Data excerpt >>
::::::::

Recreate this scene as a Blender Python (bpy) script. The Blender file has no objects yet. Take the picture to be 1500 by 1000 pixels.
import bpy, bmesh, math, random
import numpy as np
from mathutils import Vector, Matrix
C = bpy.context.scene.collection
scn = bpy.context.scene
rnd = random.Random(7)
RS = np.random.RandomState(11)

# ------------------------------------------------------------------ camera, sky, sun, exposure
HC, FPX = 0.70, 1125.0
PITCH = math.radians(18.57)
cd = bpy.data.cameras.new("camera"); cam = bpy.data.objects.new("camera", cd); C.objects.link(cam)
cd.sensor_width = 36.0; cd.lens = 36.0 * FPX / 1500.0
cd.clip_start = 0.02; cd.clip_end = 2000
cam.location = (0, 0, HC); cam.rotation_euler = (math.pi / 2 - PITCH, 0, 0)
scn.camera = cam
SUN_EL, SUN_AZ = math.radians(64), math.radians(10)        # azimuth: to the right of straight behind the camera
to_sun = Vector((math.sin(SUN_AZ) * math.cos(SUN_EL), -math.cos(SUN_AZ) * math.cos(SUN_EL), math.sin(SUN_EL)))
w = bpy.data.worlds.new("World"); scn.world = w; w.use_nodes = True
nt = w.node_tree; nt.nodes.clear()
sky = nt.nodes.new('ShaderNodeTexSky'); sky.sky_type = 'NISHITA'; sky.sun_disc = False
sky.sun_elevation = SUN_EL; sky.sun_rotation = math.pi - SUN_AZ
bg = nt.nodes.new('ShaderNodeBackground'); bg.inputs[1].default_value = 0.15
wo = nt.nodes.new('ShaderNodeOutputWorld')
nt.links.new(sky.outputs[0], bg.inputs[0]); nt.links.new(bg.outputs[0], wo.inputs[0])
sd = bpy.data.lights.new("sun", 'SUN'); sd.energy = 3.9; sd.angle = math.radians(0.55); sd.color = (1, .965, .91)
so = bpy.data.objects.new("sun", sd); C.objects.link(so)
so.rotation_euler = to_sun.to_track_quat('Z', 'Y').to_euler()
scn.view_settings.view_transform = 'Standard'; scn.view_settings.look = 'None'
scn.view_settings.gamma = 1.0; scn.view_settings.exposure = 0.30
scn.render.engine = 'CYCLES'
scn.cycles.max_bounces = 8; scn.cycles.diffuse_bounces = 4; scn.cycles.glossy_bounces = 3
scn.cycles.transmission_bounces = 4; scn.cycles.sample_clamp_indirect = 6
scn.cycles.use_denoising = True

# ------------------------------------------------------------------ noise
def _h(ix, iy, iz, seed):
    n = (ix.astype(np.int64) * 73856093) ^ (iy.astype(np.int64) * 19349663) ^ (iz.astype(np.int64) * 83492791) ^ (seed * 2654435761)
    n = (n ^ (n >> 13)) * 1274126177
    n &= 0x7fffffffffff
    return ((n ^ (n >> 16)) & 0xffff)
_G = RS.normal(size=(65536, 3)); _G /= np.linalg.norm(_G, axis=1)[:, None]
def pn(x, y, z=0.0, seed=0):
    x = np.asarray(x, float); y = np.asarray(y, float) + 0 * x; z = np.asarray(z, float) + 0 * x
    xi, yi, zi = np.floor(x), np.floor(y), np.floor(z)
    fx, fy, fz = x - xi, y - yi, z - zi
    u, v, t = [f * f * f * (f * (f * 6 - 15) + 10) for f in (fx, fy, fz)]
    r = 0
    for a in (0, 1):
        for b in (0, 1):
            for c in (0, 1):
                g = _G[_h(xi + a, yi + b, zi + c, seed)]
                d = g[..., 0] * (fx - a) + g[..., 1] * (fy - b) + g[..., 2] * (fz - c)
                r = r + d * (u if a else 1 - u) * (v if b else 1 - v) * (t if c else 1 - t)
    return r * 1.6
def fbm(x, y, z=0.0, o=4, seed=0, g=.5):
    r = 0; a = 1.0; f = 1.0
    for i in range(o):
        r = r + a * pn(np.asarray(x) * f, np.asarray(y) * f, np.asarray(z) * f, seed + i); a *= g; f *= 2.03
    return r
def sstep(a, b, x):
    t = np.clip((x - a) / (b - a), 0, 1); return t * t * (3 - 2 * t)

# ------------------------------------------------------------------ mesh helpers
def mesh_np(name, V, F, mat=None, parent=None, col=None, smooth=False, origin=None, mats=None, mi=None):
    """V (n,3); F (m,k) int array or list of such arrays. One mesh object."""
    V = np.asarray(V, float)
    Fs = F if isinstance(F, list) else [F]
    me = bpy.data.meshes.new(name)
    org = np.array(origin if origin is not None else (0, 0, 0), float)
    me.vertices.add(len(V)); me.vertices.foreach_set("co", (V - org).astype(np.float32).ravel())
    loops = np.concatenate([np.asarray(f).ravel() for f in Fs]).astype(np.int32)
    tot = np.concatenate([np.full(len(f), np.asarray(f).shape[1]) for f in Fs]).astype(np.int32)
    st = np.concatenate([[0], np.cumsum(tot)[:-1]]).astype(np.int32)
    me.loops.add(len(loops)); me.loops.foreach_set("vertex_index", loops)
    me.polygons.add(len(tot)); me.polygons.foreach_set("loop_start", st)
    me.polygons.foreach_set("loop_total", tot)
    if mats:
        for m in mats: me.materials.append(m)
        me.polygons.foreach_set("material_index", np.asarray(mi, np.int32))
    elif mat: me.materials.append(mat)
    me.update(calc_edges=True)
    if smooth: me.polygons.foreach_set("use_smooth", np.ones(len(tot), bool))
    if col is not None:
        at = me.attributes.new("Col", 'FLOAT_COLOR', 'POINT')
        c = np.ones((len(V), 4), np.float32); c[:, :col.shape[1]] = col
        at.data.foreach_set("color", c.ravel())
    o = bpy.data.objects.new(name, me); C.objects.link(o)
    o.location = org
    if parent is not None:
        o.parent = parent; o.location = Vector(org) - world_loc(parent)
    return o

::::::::

Problem requirements >>
All lines from the beginning of the material above through the one with "RS = np.random.RandomState(11)" need to be returned exactly; please return those and only those.

Response for this exercise >>
Recreate this scene as a Blender Python (bpy) script. The Blender file has no objects yet. Take the picture to be 1500 by 1000 pixels.
import bpy, bmesh, math, random
import numpy as np
from mathutils import Vector, Matrix
C = bpy.context.scene.collection
scn = bpy.context.scene
rnd = random.Random(7)
RS = np.random.RandomState(11)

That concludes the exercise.